• **Given task**
Reproduce the listing exactly and skip over any pictures.

══════════

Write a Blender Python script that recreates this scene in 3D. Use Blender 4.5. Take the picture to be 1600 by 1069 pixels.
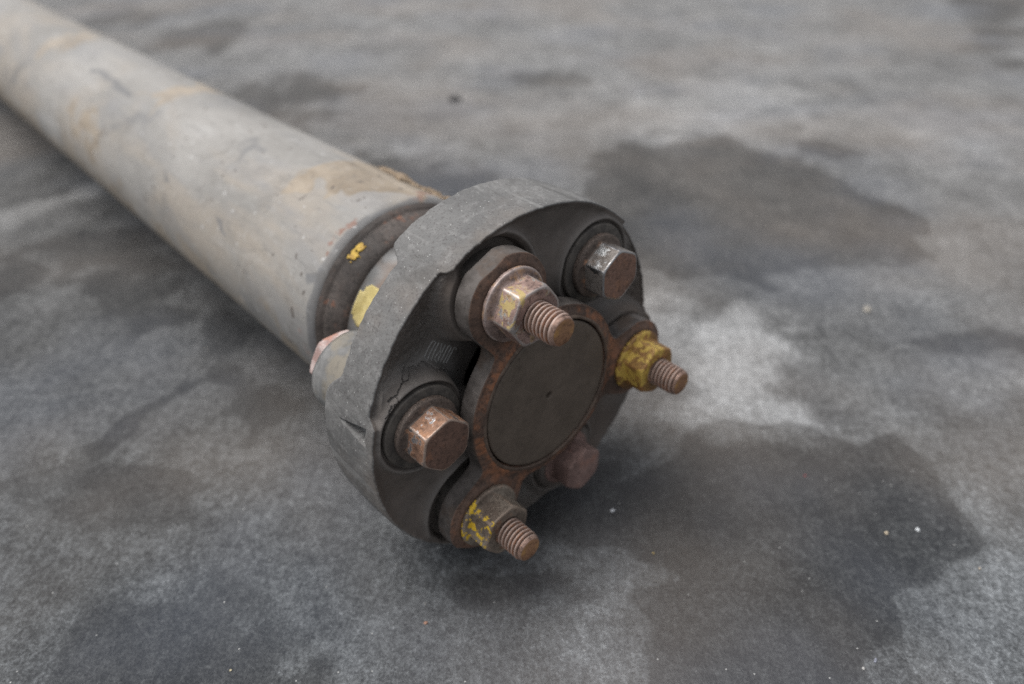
import bpy, math, random
import numpy as np
from mathutils import Matrix, Vector

for o in list(bpy.data.objects): bpy.data.objects.remove(o)
SC = bpy.context.scene
COL = SC.collection
R_ = math.radians
MM = 0.001

# ------------------------------------------------------------------ camera
cam = bpy.data.cameras.new('camera'); camo = bpy.data.objects.new('camera', cam); COL.objects.link(camo)
camo.location = (-0.01264, -0.19445, 0.21382)
camo.rotation_euler = (R_(90 - 33.6255), 0, 0)
cam.sensor_width = 36; cam.lens = 26.2655
cam.clip_start = 0.01; cam.clip_end = 200
cam.dof.use_dof = True; cam.dof.focus_distance = 0.215; cam.dof.aperture_fstop = 6.3
SC.camera = camo
SC.cycles.use_denoising = False          # plain samples keep the fine grain crisp

# ------------------------------------------------------------------ light: flat overcast daylight, brighter from the back left
SUN_EL, SUN_AZ = 68.0, -84.0          # azimuth measured from +Y towards +X
w = bpy.data.worlds.new('World'); SC.world = w; w.use_nodes = True
nt = w.node_tree; nt.nodes.clear()
sky = nt.nodes.new('ShaderNodeTexSky'); sky.sky_type = 'NISHITA'; sky.sun_disc = False
sky.sun_elevation = R_(SUN_EL); sky.sun_rotation = R_(SUN_AZ); sky.air_density = 1.0; sky.dust_density = 4.0; sky.ozone_density = 1.0
hs = nt.nodes.new('ShaderNodeHueSaturation'); hs.inputs['Saturation'].default_value = 0.22
bg = nt.nodes.new('ShaderNodeBackground'); bg.inputs['Strength'].default_value = 0.12
wo = nt.nodes.new('ShaderNodeOutputWorld')
nt.links.new(sky.outputs[0], hs.inputs['Color']); nt.links.new(hs.outputs[0], bg.inputs[0]); nt.links.new(bg.outputs[0], wo.inputs[0])
sl = bpy.data.lights.new('sun', 'SUN'); sl.energy = 1.45; sl.angle = R_(48); sl.color = (1.0, 0.975, 0.94)
so = bpy.data.objects.new('sun', sl); COL.objects.link(so)
sd = Vector((math.sin(R_(SUN_AZ)) * math.cos(R_(SUN_EL)), math.cos(R_(SUN_AZ)) * math.cos(R_(SUN_EL)), math.sin(R_(SUN_EL))))
so.rotation_euler = sd.to_track_quat('Z', 'Y').to_euler()
so.location = sd * 3
vs = SC.view_settings; vs.view_transform = 'Standard'; vs.look = 'None'; vs.exposure = 0.55; vs.gamma = 1.0; vs.use_curve_mapping = False

# ------------------------------------------------------------------ numeric noise
def _h(i, j, k, s):
    n = (i * 374761393 + j * 668265263 + k * 2147483647 + s * 1274126177) & 0xffffffff
    n = ((n ^ (n >> 13)) * 1274126177) & 0xffffffff
    n = n ^ (n >> 16)
    return (n & 0xffffff) / float(0xffffff)
def vnoise(x, y, z=0.0, s=0):
    x, y, z = np.broadcast_arrays(np.asarray(x, float), np.asarray(y, float), np.asarray(z, float))
    xi, yi, zi = np.floor(x).astype(np.int64), np.floor(y).astype(np.int64), np.floor(z).astype(np.int64)
    u, v, t = x - xi, y - yi, z - zi
    u = u * u * (3 - 2 * u); v = v * v * (3 - 2 * v); t = t * t * (3 - 2 * t)
    r = 0
    for a in (0, 1):
        for b in (0, 1):
            for c in (0, 1):
                r = r + _h(xi + a, yi + b, zi + c, s) * (u if a else 1 - u) * (v if b else 1 - v) * (t if c else 1 - t)
    return r * 2 - 1
def fbm(x, y, z=0.0, o=4, s=0):
    a, r, q = 1.0, 0, 1.0
    for i in range(o):
        r = r + a * vnoise(np.asarray(x) * q, np.asarray(y) * q, np.asarray(z) * q, s + i); a *= .5; q *= 2.03
    return r
def ss(a, b, x):
    t = np.clip((x - a) / (b - a), 0, 1); return t * t * (3 - 2 * t)
def poly_sd(px, py, poly):
    """signed distance to a polygon, negative inside"""
    P = np.array(poly, float); d = np.full(px.shape, 1e18); ins = np.zeros(px.shape, bool)
    for i in range(len(P)):
        a, b = P[i], P[(i + 1) % len(P)]
        e = b - a; wx, wy = px - a[0], py - a[1]
        t = np.clip((wx * e[0] + wy * e[1]) / (e @ e), 0, 1)
        d = np.minimum(d, (wx - e[0] * t) ** 2 + (wy - e[1] * t) ** 2)
        c = (a[1] > py) != (b[1] > py)
        with np.errstate(divide='ignore', invalid='ignore'):
            ins ^= c & (px < (b[0] - a[0]) * (py - a[1]) / (b[1] - a[1] + 1e-12) + a[0])
    d = np.sqrt(d); return np.where(ins, -d, d)

# ------------------------------------------------------------------ mesh helpers (local units: millimetres)
def mesh(name, V, F, mats, smooth=True, fmat=None, attrs=None):
    me = bpy.data.meshes.new(name)
    V = np.asarray(V, float) * MM
    me.from_pydata(V.tolist(), [], F if isinstance(F, list) else F.tolist())
    for m in (mats if isinstance(mats, (list, tuple)) else [mats]): me.materials.append(m)
    me.polygons.foreach_set('use_smooth', [smooth] * len(me.polygons))
    if fmat is not None: me.polygons.foreach_set('material_index', [int(i) for i in fmat])
    for k, a in (attrs or {}).items():
        at = me.attributes.new(k, 'FLOAT', 'POINT'); at.data.foreach_set('value', np.asarray(a, np.float32).ravel())
    me.update(); me.validate()
    return me
def obj(name, me, parent=None, loc=(0, 0, 0), label=None):
    o = bpy.data.objects.new(name, me); COL.objects.link(o)
    if parent: o.parent = parent
    o.location = Vector(loc) * MM
    if label: o['label'] = label
    return o
def grid_faces(nu, nv, wrap=True, flip=False):
    """nu rows, nv columns (wrapping columns)"""
    i = np.arange(nu - 1)[:, None]; j = np.arange(nv if wrap else nv - 1)[None, :]
    j2 = (j + 1) % nv
    a, b, c, d = i * nv + j, i * nv + j2, (i + 1) * nv + j2, (i + 1) * nv + j
    q = np.stack(np.broadcast_arrays(*((a, b, c, d) if not flip else (d, c, b, a))), -1).reshape(-1, 4)
    return q
def lathe(prof, n=128):
    """prof: list of (z, r) ordered from the front (z high) outwards to the back -> outward normals"""
    th = np.arange(n) * 2 * np.pi / n
    V = [np.stack([r * np.cos(th), r * np.sin(th), 0 * th + z], -1) for z, r in prof]
    return np.concatenate(V), grid_faces(len(prof), n, True, flip=True)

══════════

• **Finished answer**
Write a Blender Python script that recreates this scene in 3D. Use Blender 4.5. Take the picture to be 1600 by 1069 pixels.
import bpy, math, random
import numpy as np
from mathutils import Matrix, Vector

for o in list(bpy.data.objects): bpy.data.objects.remove(o)
SC = bpy.context.scene
COL = SC.collection
R_ = math.radians
MM = 0.001

# ------------------------------------------------------------------ camera
cam = bpy.data.cameras.new('camera'); camo = bpy.data.objects.new('camera', cam); COL.objects.link(camo)
camo.location = (-0.01264, -0.19445, 0.21382)
camo.rotation_euler = (R_(90 - 33.6255), 0, 0)
cam.sensor_width = 36; cam.lens = 26.2655
cam.clip_start = 0.01; cam.clip_end = 200
cam.dof.use_dof = True; cam.dof.focus_distance = 0.215; cam.dof.aperture_fstop = 6.3
SC.camera = camo
SC.cycles.use_denoising = False          # plain samples keep the fine grain crisp

# ------------------------------------------------------------------ light: flat overcast daylight, brighter from the back left
SUN_EL, SUN_AZ = 68.0, -84.0          # azimuth measured from +Y towards +X
w = bpy.data.worlds.new('World'); SC.world = w; w.use_nodes = True
nt = w.node_tree; nt.nodes.clear()
sky = nt.nodes.new('ShaderNodeTexSky'); sky.sky_type = 'NISHITA'; sky.sun_disc = False
sky.sun_elevation = R_(SUN_EL); sky.sun_rotation = R_(SUN_AZ); sky.air_density = 1.0; sky.dust_density = 4.0; sky.ozone_density = 1.0
hs = nt.nodes.new('ShaderNodeHueSaturation'); hs.inputs['Saturation'].default_value = 0.22
bg = nt.nodes.new('ShaderNodeBackground'); bg.inputs['Strength'].default_value = 0.12
wo = nt.nodes.new('ShaderNodeOutputWorld')
nt.links.new(sky.outputs[0], hs.inputs['Color']); nt.links.new(hs.outputs[0], bg.inputs[0]); nt.links.new(bg.outputs[0], wo.inputs[0])
sl = bpy.data.lights.new('sun', 'SUN'); sl.energy = 1.45; sl.angle = R_(48); sl.color = (1.0, 0.975, 0.94)
so = bpy.data.objects.new('sun', sl); COL.objects.link(so)
sd = Vector((math.sin(R_(SUN_AZ)) * math.cos(R_(SUN_EL)), math.cos(R_(SUN_AZ)) * math.cos(R_(SUN_EL)), math.sin(R_(SUN_EL))))
so.rotation_euler = sd.to_track_quat('Z', 'Y').to_euler()
so.location = sd * 3
vs = SC.view_settings; vs.view_transform = 'Standard'; vs.look = 'None'; vs.exposure = 0.55; vs.gamma = 1.0; vs.use_curve_mapping = False

# ------------------------------------------------------------------ numeric noise
def _h(i, j, k, s):
    n = (i * 374761393 + j * 668265263 + k * 2147483647 + s * 1274126177) & 0xffffffff
    n = ((n ^ (n >> 13)) * 1274126177) & 0xffffffff
    n = n ^ (n >> 16)
    return (n & 0xffffff) / float(0xffffff)
def vnoise(x, y, z=0.0, s=0):
    x, y, z = np.broadcast_arrays(np.asarray(x, float), np.asarray(y, float), np.asarray(z, float))
    xi, yi, zi = np.floor(x).astype(np.int64), np.floor(y).astype(np.int64), np.floor(z).astype(np.int64)
    u, v, t = x - xi, y - yi, z - zi
    u = u * u * (3 - 2 * u); v = v * v * (3 - 2 * v); t = t * t * (3 - 2 * t)
    r = 0
    for a in (0, 1):
        for b in (0, 1):
            for c in (0, 1):
                r = r + _h(xi + a, yi + b, zi + c, s) * (u if a else 1 - u) * (v if b else 1 - v) * (t if c else 1 - t)
    return r * 2 - 1
def fbm(x, y, z=0.0, o=4, s=0):
    a, r, q = 1.0, 0, 1.0
    for i in range(o):
        r = r + a * vnoise(np.asarray(x) * q, np.asarray(y) * q, np.asarray(z) * q, s + i); a *= .5; q *= 2.03
    return r
def ss(a, b, x):
    t = np.clip((x - a) / (b - a), 0, 1); return t * t * (3 - 2 * t)
def poly_sd(px, py, poly):
    """signed distance to a polygon, negative inside"""
    P = np.array(poly, float); d = np.full(px.shape, 1e18); ins = np.zeros(px.shape, bool)
    for i in range(len(P)):
        a, b = P[i], P[(i + 1) % len(P)]
        e = b - a; wx, wy = px - a[0], py - a[1]
        t = np.clip((wx * e[0] + wy * e[1]) / (e @ e), 0, 1)
        d = np.minimum(d, (wx - e[0] * t) ** 2 + (wy - e[1] * t) ** 2)
        c = (a[1] > py) != (b[1] > py)
        with np.errstate(divide='ignore', invalid='ignore'):
            ins ^= c & (px < (b[0] - a[0]) * (py - a[1]) / (b[1] - a[1] + 1e-12) + a[0])
    d = np.sqrt(d); return np.where(ins, -d, d)

# ------------------------------------------------------------------ mesh helpers (local units: millimetres)
def mesh(name, V, F, mats, smooth=True, fmat=None, attrs=None):
    me = bpy.data.meshes.new(name)
    V = np.asarray(V, float) * MM
    me.from_pydata(V.tolist(), [], F if isinstance(F, list) else F.tolist())
    for m in (mats if isinstance(mats, (list, tuple)) else [mats]): me.materials.append(m)
    me.polygons.foreach_set('use_smooth', [smooth] * len(me.polygons))
    if fmat is not None: me.polygons.foreach_set('material_index', [int(i) for i in fmat])
    for k, a in (attrs or {}).items():
        at = me.attributes.new(k, 'FLOAT', 'POINT'); at.data.foreach_set('value', np.asarray(a, np.float32).ravel())
    me.update(); me.validate()
    return me
def obj(name, me, parent=None, loc=(0, 0, 0), label=None):
    o = bpy.data.objects.new(name, me); COL.objects.link(o)
    if parent: o.parent = parent
    o.location = Vector(loc) * MM
    if label: o['label'] = label
    return o
def grid_faces(nu, nv, wrap=True, flip=False):
    """nu rows, nv columns (wrapping columns)"""
    i = np.arange(nu - 1)[:, None]; j = np.arange(nv if wrap else nv - 1)[None, :]
    j2 = (j + 1) % nv
    a, b, c, d = i * nv + j, i * nv + j2, (i + 1) * nv + j2, (i + 1) * nv + j
    q = np.stack(np.broadcast_arrays(*((a, b, c, d) if not flip else (d, c, b, a))), -1).reshape(-1, 4)
    return q
def lathe(prof, n=128):
    """prof: list of (z, r) ordered from the front (z high) outwards to the back -> outward normals"""
    th = np.arange(n) * 2 * np.pi / n
    V = [np.stack([r * np.cos(th), r * np.sin(th), 0 * th + z], -1) for z, r in prof]
    return np.concatenate(V), grid_faces(len(prof), n, True, flip=True)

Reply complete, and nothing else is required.